Una víctima sucreña narró que “si tú te peleabas conmigo porque me torciste los ojos, porque me pellizcaste al niño, las dos éramos castigadas, las dos teníamos que pagar una sanción, y todo era económico, y si no tenías cómo pagar, ya viene la otra parte (…) o a veces las dos tenían que pagar económicamente pero a su vez tenían que pagar físicamente”.
El segundo tipo de sanciones las aplicaban también a las trabajadoras sexuales, como lo relató a la CNRR una mujer de Sucre: “(…) mataron una que era por allá de un pueblo de Córdoba. A esa le cocieron la boca con alambre, y apareció muerta, desnuda, amarrada”.
A las prostitutas no les impartían los castigos de manera pública y, por ejemplo, en el caso anterior, “implicó su detención y ocultamiento. Tal ocultamiento terminó cuando los paramilitares las dejaron al lado de la carretera en estado de desnudez, exhibiendo las heridas que éstos les causaron (…). La ‘sutura’ en la boca puede estar indicando o el castigo por haber comunicado algo a otros o el castigo por no comunicar algo de ellos”, explican los investigadores.
A Marco Tulio Pérez, alias El Oso, excomandante del Frente Canal del Dique, también le decían El Golero “porque se comía todo lo que fuera: maluca, mueca, todo lo que se le pasaba por el frente. Toda mujer que discutiera, o pagaba la multa, o se la llevaba”, contaron líderes comunitarios de Sucre.
Un poblador comentó, además, que El Oso “a las mujeres se las llevaba a lavar y a abusarlas. Tenía un hombre gordísimo al que le daba las que a él no le gustaban”.
Documenta la Comisión que este ex jefe paramilitar tenía un espacio específico dentro del campamento, donde violaba a las mujeres que tenía castigadas: “se trataba de un cuarto oscuro, sucio y pequeño que tenía el suelo de tierra (…). Este lugar no estaba amueblado en absoluto ni disponía de servicios sanitarios”, donde la víctima permanecía encerrada bajo llave y estricta vigilancia.
Una funcionaria sincelejana comentó al respecto: “te tengo ahí desnuda, tres días, ¡qué humillación!, de ser o estar ahí como perros… sin poderse asear a sí misma”.
Una de las mujeres víctimas de esta atrocidad, cuando asistía a rendir sus declaraciones en la Fiscalía sobre la violencia sexual de que fue víctima, sufría de graves hemorragias vaginales.

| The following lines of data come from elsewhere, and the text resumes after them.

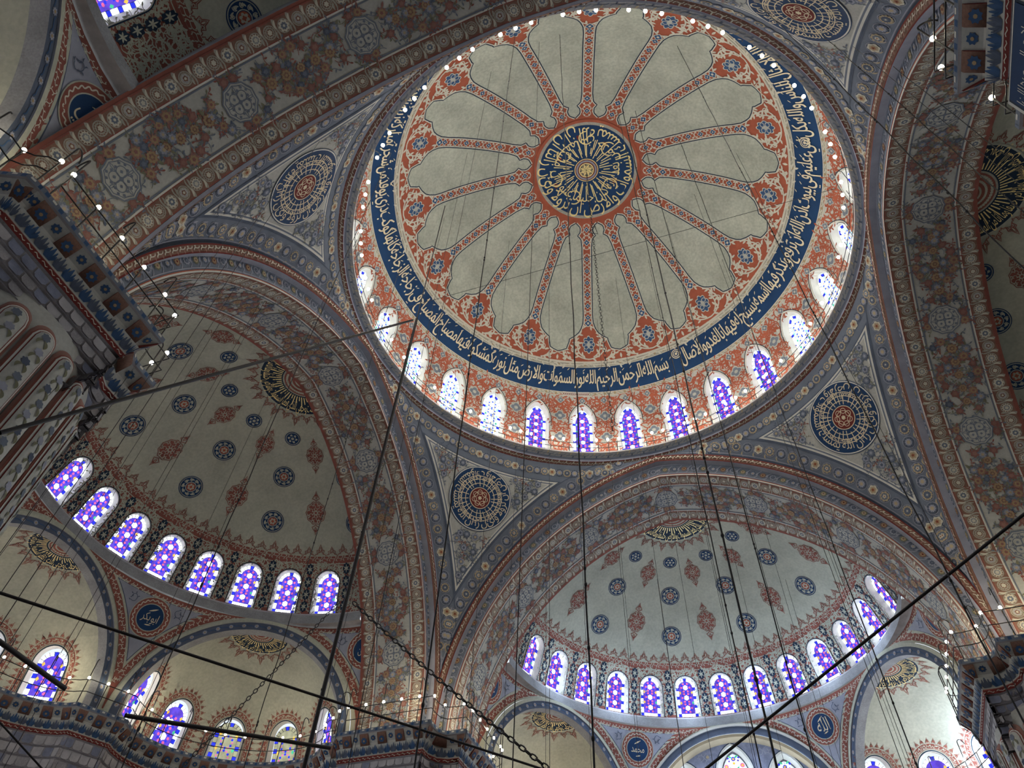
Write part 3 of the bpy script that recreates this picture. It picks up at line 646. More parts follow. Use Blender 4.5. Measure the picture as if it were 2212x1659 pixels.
# ---- ledge of the dome
def f(g):
    pr=[(13.4,30.80),(12.56,30.64),(12.48,30.66),(12.44,30.70),(12.24,30.78),(12.21,30.80),(12.19,30.90),(12.12,30.92),(12.10,30.98),(11.90,31.14),(11.85,31.16),(11.85,31.26),(13.5,31.28)]
    u=np.radians(np.linspace(0,360,241)); 
    ms=['slate','slate','darkred','brown','darkred','lilac','lilac','slatedark','greyband','stonelight','stone','stone']
    for (a,b),(c,d),m in zip(pr[:-1],pr[1:],ms):
        g.grid(np.stack([np.stack([-np.sin(u)*r,-np.cos(u)*r,np.full_like(u,z)],-1) for r,z in((a,b),(c,d))]),m)
    class L_: pass
    S=Par(lambda u,v,off:np.stack([-np.sin(u/11.86)*(12.34-v*.93-off*.4),-np.cos(u/11.86)*(12.34-v*.93-off*.4),30.74+v*.37-off*.9],-1))
    n=180; C=[(2*PI*11.86*i/n,0.) for i in range(n)]
    stamp(g,S,[stroke(bez([(-.2,-.06),(-.1,.14),(.1,-.14),(.2,.06)],8),.04,'cream',1.2),leaf(.16,.07,'cream',1.3,(-.08,.0),1.3),leaf(.16,.07,'rose',1.4,(.08,0),-1.6)],C)
    S2=Par(lambda u,v,off:np.stack([-np.sin(u/11.8)*(12.0-v*.78-off*.6),-np.cos(u/11.8)*(12.0-v*.78-off*.6),31.06+v*.62-off*.78],-1))
    n=110; C=[(2*PI*11.8*i/n,0.) for i in range(n)]
    stamp(g,S2,[stroke(bez([(-.32,-.08),(-.1,.16),(.1,-.16),(.32,.08)],9),.04,'slate',1.2),leaf(.22,.08,'tan',1.3,(-.1,.0),1.0),leaf(.22,.08,'slatedark',1.4,(.1,0),-1.9)],C)
g=Geo(); f(g); tag(g.build('dome_cornice'),'round projecting ledge of grey and dark red mouldings at the foot of the dome','cornice',kind='structure')
# ---- pendentives (built once, turned three times)
def pcurve(S,w,z0,z1,side=1,n=60):
    z=z0+(z1-z0)*np.linspace(0,1,n); u=S.lim(z); C=np.c_[u,z]
    P=S.P(u,z); T=np.gradient(P,axis=0); T=norm(T); a=np.radians(u); Nn=np.stack([-np.sin(a),-np.cos(a),0*a],-1)
    B=norm(np.cross(T,Nn)); E=S.P(u+.2,z)-S.P(u,z); B*=np.sign((B*E).sum(-1,keepdims=True)); Q=S.inv(P+B*w)
    if side<0: Q[:,0]=2*S.ha-Q[:,0]
    return Q
def rows(g,S,fl,fr,z0,z1,m,l,n=40,k=13):
    z=np.linspace(z0,z1,n); a,b=fl(z),fr(z); ok=b>a; z=z[ok];a=a[ok];b=b[ok]; t=np.linspace(0,1,k); U=a[:,None]*(1-t)+b[:,None]*t; g.grid(S.P(U,np.repeat(z[:,None],k,1),l*LAY),m)
ZT=30.655
pen=empty('pendentive_wall',kind='structure',cat='pendentive')
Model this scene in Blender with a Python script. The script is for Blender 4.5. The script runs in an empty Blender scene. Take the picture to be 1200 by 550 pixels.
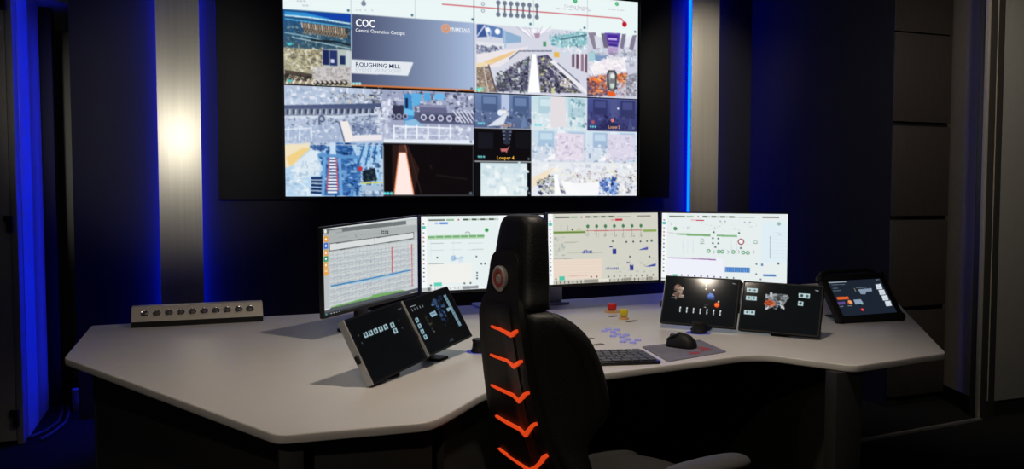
import bpy, bmesh, math, random
import numpy as np
from mathutils import Matrix, Vector, Euler
rad = math.radians
SC = bpy.context.scene
COL = SC.collection

# ------------------------------------------------------------------ helpers
def lin(h):
    c = [int(h[i:i+2], 16)/255 for i in (0, 2, 4)]
    return tuple(x/12.92 if x <= .04045 else ((x+.055)/1.055)**2.4 for x in c)

def mat(name, base, rough=.5, metal=0., spec=.5, noise=0., nscale=40., bump=0., emit=None, estr=0., stretch=None, coat=0., aniso=0., arot=0.):
    m = bpy.data.materials.new(name); m.use_nodes = True
    nt = m.node_tree; b = nt.nodes['Principled BSDF']
    b.inputs['Base Color'].default_value = (*base, 1); b.inputs['Roughness'].default_value = rough
    b.inputs['Metallic'].default_value = metal; b.inputs['Specular IOR Level'].default_value = spec
    b.inputs['Coat Weight'].default_value = coat; b.inputs['Anisotropic'].default_value = aniso; b.inputs['Anisotropic Rotation'].default_value = arot
    if emit:
        b.inputs['Emission Color'].default_value = (*emit, 1); b.inputs['Emission Strength'].default_value = estr
    if noise or bump:
        tc = nt.nodes.new('ShaderNodeTexCoord'); nz = nt.nodes.new('ShaderNodeTexNoise')
        mp = nt.nodes.new('ShaderNodeMapping'); mp.inputs['Scale'].default_value = stretch or (1, 1, 1)
        nt.links.new(tc.outputs['Object'], mp.inputs['Vector']); nt.links.new(mp.outputs['Vector'], nz.inputs['Vector'])
        nz.inputs['Scale'].default_value = nscale; nz.inputs['Detail'].default_value = 3
        if noise:
            cr = nt.nodes.new('ShaderNodeValToRGB')
            cr.color_ramp.elements[0].position = .3; cr.color_ramp.elements[1].position = .7
            cr.color_ramp.elements[0].color = (*[c*(1-noise) for c in base], 1)
            cr.color_ramp.elements[1].color = (*[min(1, c*(1+noise)) for c in base], 1)
            nt.links.new(nz.outputs['Fac'], cr.inputs['Fac']); nt.links.new(cr.outputs['Color'], b.inputs['Base Color'])
        if bump:
            bp = nt.nodes.new('ShaderNodeBump'); bp.inputs['Strength'].default_value = bump; bp.inputs['Distance'].default_value = .003
            nt.links.new(nz.outputs['Fac'], bp.inputs['Height']); nt.links.new(bp.outputs['Normal'], b.inputs['Normal'])
    return m

def screen_mat(name, strength, rough, spec):
    m = bpy.data.materials.new(name); m.use_nodes = True
    nt = m.node_tree; b = nt.nodes['Principled BSDF']
    b.inputs['Base Color'].default_value = (.004, .004, .005, 1); b.inputs['Roughness'].default_value = rough
    b.inputs['Specular IOR Level'].default_value = spec
    a = nt.nodes.new('ShaderNodeAttribute'); a.attribute_name = 'picture'
    nt.links.new(a.outputs['Color'], b.inputs['Emission Color']); b.inputs['Emission Strength'].default_value = strength
    return m

def tag(o, label, cat, group=None):
    o['label'] = label; o['category'] = cat
    if group: o['group'] = group
    return o

def thing(name, label, cat, loc=(0, 0, 0), rz=0., group=None):
    o = bpy.data.objects.new(name, None); COL.objects.link(o); o.empty_display_size = .05
    o.location = loc; o.rotation_euler = (0, 0, rz)
    return tag(o, label, cat, group)

def obj(name, bm, m, parent=None, loc=None, rot=None, smooth=True, ang=35, sub=0):
    me = bpy.data.meshes.new(name)
    bmesh.ops.recalc_face_normals(bm, faces=bm.faces[:])
    bm.to_mesh(me); bm.free(); me.materials.append(m)
    if smooth:
        for p in me.polygons: p.use_smooth = True
        if not sub: me.set_sharp_from_angle(angle=rad(ang))
    o = bpy.data.objects.new(name, me); COL.objects.link(o)
    if parent: o.parent = parent
    if loc is not None: o.location = loc
    if rot is not None: o.rotation_euler = rot
    if sub:
        s = o.modifiers.new('s', 'SUBSURF'); s.levels = sub; s.render_levels = sub
    return o

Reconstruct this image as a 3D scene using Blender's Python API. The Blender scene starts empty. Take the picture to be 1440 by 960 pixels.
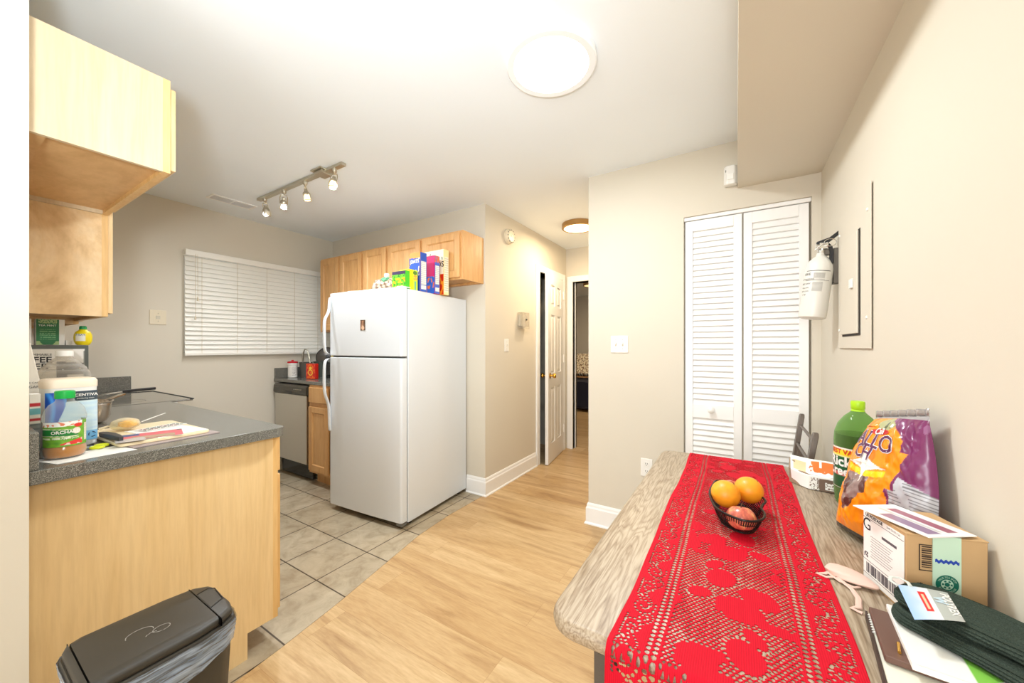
import bpy, bmesh, math, random
from mathutils import Vector, Matrix, noise
random.seed(7)
C = bpy.context.scene.collection
PI = math.pi
R = math.radians

# ------------------------------------------------------------------ helpers
def tag(o, label=None, cat=None, group=None, kind=None):
    if label: o['label'] = label
    if cat: o['category'] = cat
    if group: o['group'] = group
    if kind: o['kind'] = kind
    return o

def empty(name, loc=(0, 0, 0), rz=0, label=None, cat=None, group=None, rot=None):
    o = bpy.data.objects.new(name, None); C.objects.link(o)
    o.empty_display_size = 0.05
    o.location = loc; o.rotation_euler = rot if rot else (0, 0, rz)
    return tag(o, label, cat, group)

class MB:
    def __init__(s): s.bm = bmesh.new(); s.cols = None
    def box(s, lo, hi, m=None, bev=0):
        x0, y0, z0 = lo; x1, y1, z1 = hi
        v = [s.bm.verts.new(p) for p in ((x0,y0,z0),(x1,y0,z0),(x1,y1,z0),(x0,y1,z0),(x0,y0,z1),(x1,y0,z1),(x1,y1,z1),(x0,y1,z1))]
        if m is not None:
            for q in v: q.co = m @ q.co
        fs = [s.bm.faces.new([v[i] for i in f]) for f in ((3,2,1,0),(4,5,6,7),(0,1,5,4),(1,2,6,5),(2,3,7,6),(3,0,4,7))]
        if bev:
            es = list({e for f in fs for e in f.edges})
            bmesh.ops.bevel(s.bm, geom=es, offset=bev, segments=3, profile=0.5, affect='EDGES')
        return s
    def rings(s, rings, cap=True, closed=True):
        rr = [[s.bm.verts.new(p) for p in r] for r in rings]
        n = len(rr[0])
        for a, b in zip(rr, rr[1:]):
            for i in range(n if closed else n-1):
                j = (i+1) % n
                try: s.bm.faces.new((a[i], a[j], b[j], b[i]))
                except ValueError: pass
        if cap:
            for r, rev in ((rr[0], True), (rr[-1], False)):
                try: s.bm.faces.new(r[::-1] if rev else r)
                except ValueError: pass
        return s
    def lathe(s, prof, c=(0,0,0), n=32, axis='z', cap=True, m=None):
        rs = []
        for r, h in prof:
            ring = []
            for i in range(n):
                a = 2*PI*i/n
                x, y = max(r, 1e-5)*math.cos(a), max(r, 1e-5)*math.sin(a)
                p = (x, y, h) if axis == 'z' else ((h, x, y) if axis == 'x' else (y, h, x))
                p = Vector(p)
                if m is not None: p = m @ p
                ring.append(p + Vector(c))
            rs.append(ring)
        return s.rings(rs, cap)
    def tube(s, pts, r, n=8, closed=False, flat=1.0):
        pts = [Vector(p) for p in pts]; N = len(pts)
        rs = []; up = Vector((0, 0, 1))
        for i, p in enumerate(pts):
            if closed: t = pts[(i+1) % N] - pts[i-1]
            else: t = pts[min(i+1, N-1)] - pts[max(i-1, 0)]
            t.normalize()
            a = t.cross(up)
            if a.length < 1e-3: a = t.cross(Vector((0, 1, 0)))
            a.normalize(); b = a.cross(t)
            rr = r[i] if isinstance(r, (list, tuple)) else r
            rs.append([p + a*rr*math.cos(2*PI*k/n) + b*rr*flat*math.sin(2*PI*k/n) for k in range(n)])
        if closed: rs.append(rs[0])
        s.rings(rs, cap=not closed)
        if closed: bmesh.ops.remove_doubles(s.bm, verts=s.bm.verts, dist=1e-6)
        return s
    def prism(s, poly, z0, z1, m=None):
        f = lambda p: (m @ Vector(p)) if m is not None else Vector(p)
        return s.rings([[f((x, y, z0)) for x, y in poly], [f((x, y, z1)) for x, y in poly]])
    def grid(s, fn, nu, nv, colfn=None, wrap=False):
        lay = s.bm.loops.layers.float_color.new('Col') if colfn else None
        V = [[s.bm.verts.new(fn(i/nu, j/nv)) for j in range(nv+1)] for i in range(nu+1)]
        for i in range(nu):
            for j in range(nv):
                f = s.bm.faces.new((V[i][j], V[i+1][j], V[i+1][j+1], V[i][j+1]))
                if colfn:
                    for l, (a, b) in zip(f.loops, ((i, j), (i+1, j), (i+1, j+1), (i, j+1))):
                        c = colfn(a/nu, b/nv); l[lay] = (lin(c[0]), lin(c[1]), lin(c[2]), 1)
        return s
    def build(s, name, mat, parent=None, smooth=True, bevel=0, loc=None, sub=0, solid=0, ang=35):
        bmesh.ops.recalc_face_normals(s.bm, faces=s.bm.faces)
        me = bpy.data.meshes.new(name); s.bm.to_mesh(me); s.bm.free()
        o = bpy.data.objects.new(name, me); C.objects.link(o)
        if mat: me.materials.append(mat)
        if parent: o.parent = parent
        if loc: o.location = loc
        if smooth:
            for p in me.polygons: p.use_smooth = True
            try: me.set_sharp_from_angle(angle=R(ang))
            except Exception: pass
        if solid:
            md = o.modifiers.new('s', 'SOLIDIFY'); md.thickness = solid; md.offset = 0
        if bevel:
            md = o.modifiers.new('b', 'BEVEL'); md.width = bevel; md.segments = 2; md.limit_method = 'ANGLE'; md.angle_limit = R(40)
            md.harden_normals = True
        if sub:
            md = o.modifiers.new('u', 'SUBSURF'); md.levels = sub; md.render_levels = sub
        return o

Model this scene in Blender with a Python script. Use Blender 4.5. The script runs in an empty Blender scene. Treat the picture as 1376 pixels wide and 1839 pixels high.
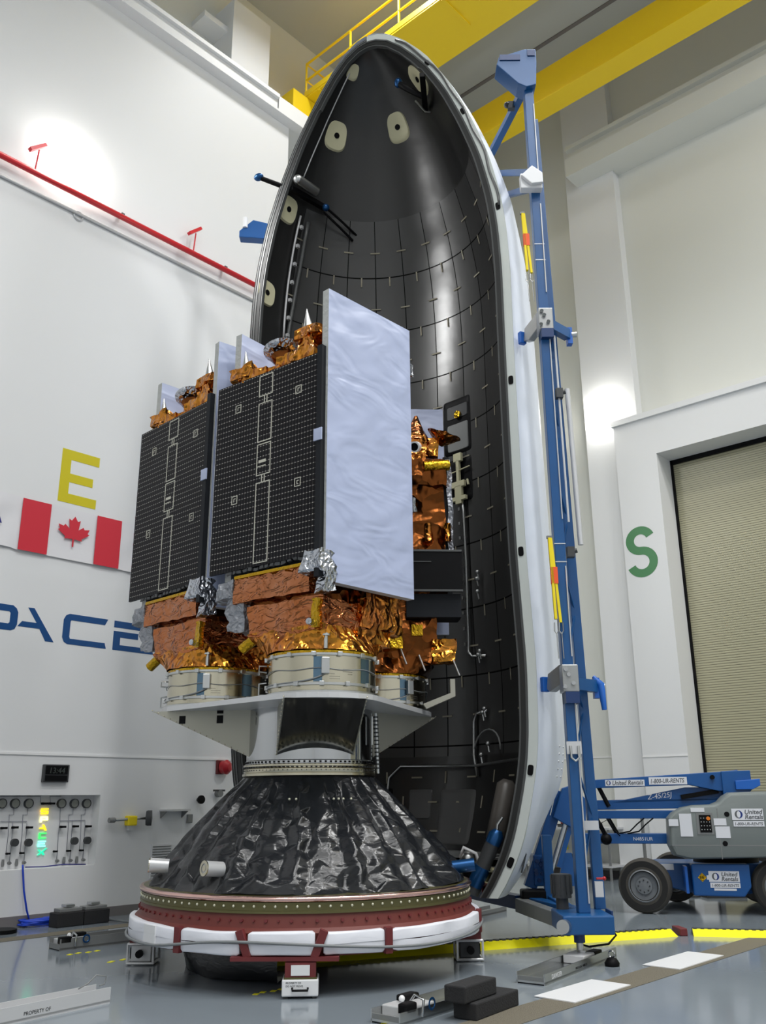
import bpy, math, random
from mathutils import Vector, Matrix, noise

# ------------------------------------------------------------------ camera, light, exposure
SC = bpy.context.scene
COL = SC.collection
RAD = math.radians
AZ, PITCH, ROLL, FPX = RAD(42.26), RAD(17.53), RAD(.4), 1618.0
EYE = Vector((0, 0, 1.73))
FW = Vector((math.cos(AZ), math.sin(AZ), 0)); RT = Vector((math.sin(AZ), -math.cos(AZ), 0)); UP = Vector((0, 0, 1))
LOOK = FW * math.cos(PITCH) + UP * math.sin(PITCH)
_cu = -FW * math.sin(PITCH) + UP * math.cos(PITCH)
CR = RT * math.cos(ROLL) - _cu * math.sin(ROLL)
CU = _cu * math.cos(ROLL) + RT * math.sin(ROLL)
cam = bpy.data.cameras.new('camera')
cam.sensor_fit = 'VERTICAL'; cam.sensor_height = 24.0; cam.lens = 24.0 * FPX / 1839.0
cam.clip_end = 200
camo = bpy.data.objects.new('camera', cam); COL.objects.link(camo)
camo.matrix_world = Matrix(((CR.x, CU.x, -LOOK.x, 0), (CR.y, CU.y, -LOOK.y, 0), (CR.z, CU.z, -LOOK.z, EYE.z), (0, 0, 0, 1)))
SC.camera = camo
SC.view_settings.view_transform = 'Standard'; SC.view_settings.look = 'None'
SC.view_settings.exposure = 0.0; SC.view_settings.gamma = 1.0; SC.view_settings.use_curve_mapping = False
SC.cycles.use_denoising = True
SC.cycles.max_bounces = 8; SC.cycles.diffuse_bounces = 5; SC.cycles.glossy_bounces = 5
SC.cycles.sample_clamp_indirect = 6.0
W = bpy.data.worlds.new('world'); SC.world = W; W.use_nodes = True
W.node_tree.nodes['Background'].inputs[0].default_value = (.8, .85, .9, 1)
W.node_tree.nodes['Background'].inputs[1].default_value = .15

def area(loc, target, sx, sy, power, col=(1, 1, .99), spread=140):
    l = bpy.data.lights.new('bay_light', 'AREA'); l.shape = 'RECTANGLE'; l.size = sx; l.size_y = sy
    l.energy = power; l.color = col; l.spread = RAD(spread)
    o = bpy.data.objects.new('bay_light', l); COL.objects.link(o); o.location = loc
    o.rotation_euler = (Vector(target) - Vector(loc)).to_track_quat('-Z', 'Y').to_euler()
    return o
# rows of high-bay lamps under the roof
for lx in (-4.0, 3.0, 9.5):
    for ly in (-8.0, -2.5, 3.0):
        area((lx, ly, 20.2), (lx, ly, 0), 1.6, 1.6, {-4.0: 390, 3.0: 390, 9.5: 410}[lx])
area((11.0, 10.0, 20.2), (11.0, 10.0, 0), 1.2, 1.2, 260)
area((14.6, -1.0, 17.8), (13.6, 3.0, 0), 1.6, 1.6, 740, spread=180)
# added lamp outside the frame, makes the bright streak inside the fairing
area((4.1, 12.3, 13.4), (11.8, 9.0, 9.5), 1.2, 1.2, 42).data.spread = RAD(60)

# ------------------------------------------------------------------ helpers
R0 = AZ - math.pi / 2          # the stand's survey grid (a right, b away) is turned by this from the room axes
def G(a, b, z=0.0): return RT * a + FW * b + UP * z
def ray(x, y): return LOOK + CR * ((x - 688.0) / FPX) + CU * ((919.5 - y) / FPX)
def on_left(x, y, Y=13.3):     # survey sight lines met with a known wall or the floor
    d = ray(x, y); return EYE + d * (Y / d.y)
def on_right(x, y, X=19.2):
    d = ray(x, y); return EYE + d * (X / d.x)
def on_level(x, y, z=0.0):
    d = ray(x, y); return EYE + d * ((z - EYE.z) / d.z)

def lin(c):
    r = []
    for v in c:
        v = v / 255.0
        r.append(v / 12.92 if v <= .04045 else ((v + .055) / 1.055) ** 2.4)
    return (r[0], r[1], r[2], 1.0)
M = {}
def mat(name, rgb, rough=.5, metal=0.0, bump=None, spec=.5, vary=None, coat=0.0, emit=0.0, trans=None):
    m = bpy.data.materials.new(name); m.use_nodes = True
    nt = m.node_tree; b = nt.nodes['Principled BSDF']
    c = lin(rgb)
    b.inputs['Base Color'].default_value = c
    b.inputs['Roughness'].default_value = rough; b.inputs['Metallic'].default_value = metal
    b.inputs['Specular IOR Level'].default_value = spec
    b.inputs['Coat Weight'].default_value = coat
    if emit:
        b.inputs['Emission Color'].default_value = c; b.inputs['Emission Strength'].default_value = emit
    tc = nt.nodes.new('ShaderNodeTexCoord')
    if vary:
        n = nt.nodes.new('ShaderNodeTexNoise'); n.inputs['Scale'].default_value = vary[0]; n.inputs['Detail'].default_value = 4
        nt.links.new(tc.outputs['Object'], n.inputs['Vector'])
        mx = nt.nodes.new('ShaderNodeMix'); mx.data_type = 'RGBA'
        mx.inputs['A'].default_value = c
        k = vary[1]
        mx.inputs['B'].default_value = lin(vary[2]) if len(vary) > 2 else (c[0] * k, c[1] * k, c[2] * k, 1)
        rp = nt.nodes.new('ShaderNodeMapRange'); rp.inputs['From Min'].default_value = .35; rp.inputs['From Max'].default_value = .65
        nt.links.new(n.outputs['Fac'], rp.inputs['Value']); nt.links.new(rp.outputs['Result'], mx.inputs['Factor'])
        nt.links.new(mx.outputs['Result'], b.inputs['Base Color'])
    if bump:
        kind, scale, strength, dist = bump
        if kind == 'crinkle':
            t = nt.nodes.new('ShaderNodeTexVoronoi'); t.feature = 'F1'; t.inputs['Scale'].default_value = scale
            wn = nt.nodes.new('ShaderNodeTexNoise'); wn.inputs['Scale'].default_value = scale * .6
            va = nt.nodes.new('ShaderNodeVectorMath'); va.operation = 'MULTIPLY_ADD'
            va.inputs[1].default_value = (.5, .5, .5)
            nt.links.new(tc.outputs['Object'], wn.inputs['Vector']); nt.links.new(wn.outputs['Color'], va.inputs[0])
            nt.links.new(tc.outputs['Object'], va.inputs[2]); nt.links.new(va.outputs['Vector'], t.inputs['Vector'])
            out = t.outputs['Distance']
        elif kind == 'folds':
            mp = nt.nodes.new('ShaderNodeMapping'); mp.inputs['Scale'].default_value = (1.2, 1.2, 2.6)
            mp.inputs['Rotation'].default_value = (.5, .35, 0)
            t = nt.nodes.new('ShaderNodeTexNoise'); t.inputs['Scale'].default_value = scale; t.inputs['Detail'].default_value = 2; t.inputs['Distortion'].default_value = .8
            nt.links.new(tc.outputs['Object'], mp.inputs['Vector']); nt.links.new(mp.outputs['Vector'], t.inputs['Vector'])
            out = t.outputs['Fac']
        else:
            t = nt.nodes.new('ShaderNodeTexNoise'); t.inputs['Scale'].default_value = scale; t.inputs['Detail'].default_value = 3
            nt.links.new(tc.outputs['Object'], t.inputs['Vector']); out = t.outputs['Fac']
        bp = nt.nodes.new('ShaderNodeBump'); bp.inputs['Strength'].default_value = strength; bp.inputs['Distance'].default_value = dist
        nt.links.new(out, bp.inputs['Height']); nt.links.new(bp.outputs['Normal'], b.inputs['Normal'])
    M[name] = m
    return m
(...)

Otras cuentan que quedaron embarazadas allí y que sus pequeños hijos “cogieron sustos” y tienen ahora problemas sicológicos y físicos.
Ahora no caminan igual
En el terrorífico capítulo se describe que la mayoría de líderes de las AUC preferían mujeres jóvenes, de 17 a 25 años, blancas, a quienes “si les gustaba, se la tiraban bajo el brazo y se la llevaban. Venían aquí y decían: ‘a la noche necesitamos a su hija’. A las niñitas que ellos les provocaban se las llevaban y allá las agarraban de mujeres”, narró un poblador.
Una de las muchas e indecibles consecuencias indirectas de esta barbarie que tuvo como escenario numerosos pueblos del Caribe, la describe una funcionaria de Sincelejo: “ya hoy en día las muchachas no caminan igual a como caminaban hace tiempo. Una muchacha me decía: mira, la mujer negra tiene un caminado como bailando, cuando camina, cuando vende. Ese es un movimiento natural, va ahí dentro, pero ya las mujeres del pueblo no tienen esa actitud”.